Mar 19 , 2019

DIY Compost Barrel Tumbler

Finding and customizing the composter tumbler drum

You can buy drum composter tumblers online or at any garden center for as little as $150 for the smallest units and up to $400 for the large fancy rigs. They all follow the same basic design—a drum on a stand. Our version of a compost barrel is an adaptation of that using a plastic 55-gallon drum. The compost tumbler drum and stand together cost about the same as the low-price models, but our composter is built stronger and has more features. It takes a full day to customize the drum and build the stand. We used rivets to speed up the compost bin tumbler assembly, but screws, nuts and lock washers work too.

Ask for free, used 55-gallon polyethylene drums at car washes and food processing and industrial manufacturers. Since beggars can’t be choosers, you’ll probably wind up with a white, green or blue drum. If that doesn’t fit your backyard color scheme (paint doesn’t stick well to polyethylene), contact a container firm and order the color you want. We ordered a black ‘tight-head’ drum (top permanently sealed to the drum) for $52 from a local supplier.
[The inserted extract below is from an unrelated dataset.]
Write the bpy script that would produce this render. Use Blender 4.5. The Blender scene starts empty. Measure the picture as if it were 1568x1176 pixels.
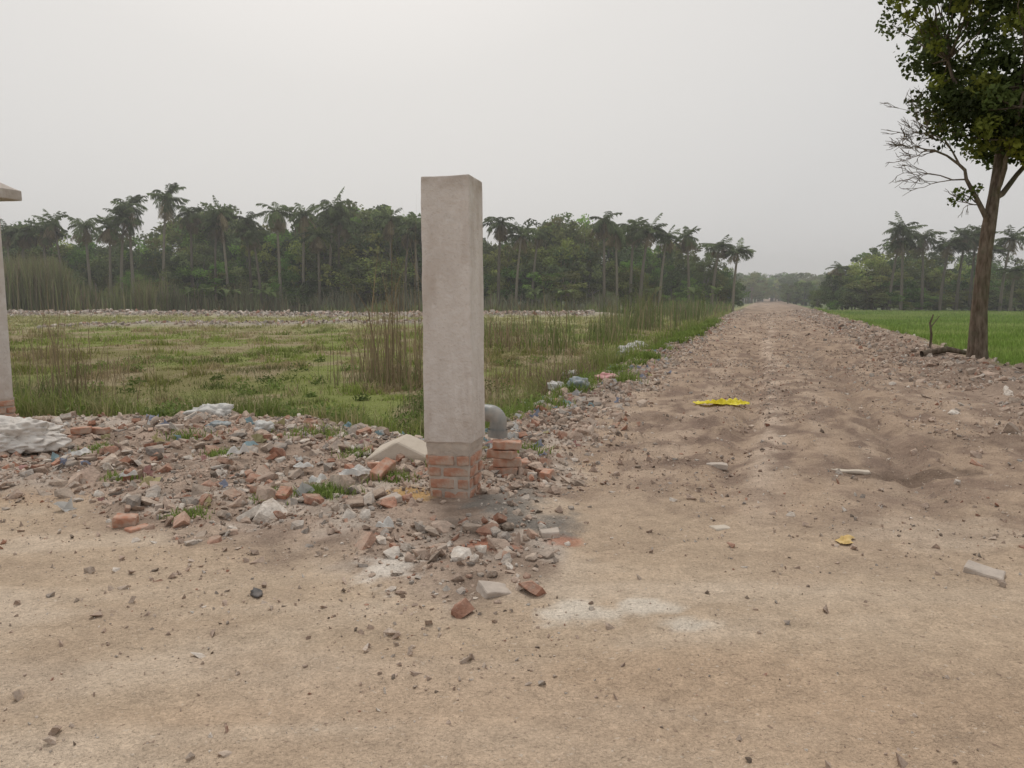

How a compost barrel works

Waste becomes compost thanks to millions of hungry microbes, which break it down and convert it to nutrient-rich fertilizer. Those microbes need oxygen to thrive, and turning the drum daily creates fresh air pockets in the mix. You can accomplish the same thing by churning a pile of compost with a shovel, but a drum composter makes it easier. And the more thorough mixing speeds decomposition.


Rotate the Compost Tumbler Daily: Screw the bung caps into the holes to prevent compost from leaking out. Then grab the handles and rotate the drum several times in either direction to stir the mixture. Drop, Roll and Dump: Park your wheelbarrow under the drum and open the door. As you roll the drum downward, the compost will dump right into the wheelbarrow.

Reinforce the compost tumbler door opening

Clamp aluminum strips in place so 1/2 in. extends into the door opening. Fasten the strips with rivets or nuts and screws. Next, use a jigsaw to cut a door panel slightly smaller than the width of your wheelbarrow. The next step takes the most time and isn’t mandatory, but it adds strength and stability to the entire door assembly: Bend 1/8-in. x 1-in. flat aluminum stock around the drum to form side reinforcements for the door opening. Cut the bent aluminum slightly longer than the door opening and mount it to the drum. Then cut flat aluminum pieces for the top and bottom of the door opening and the hinge side of the door. Mount the top and bottom door opening reinforcements in the same manner. Mount the hinges at the bottom of the door opening so the door hangs down when you empty the drum. Finish the door by adding the latches (Figure A).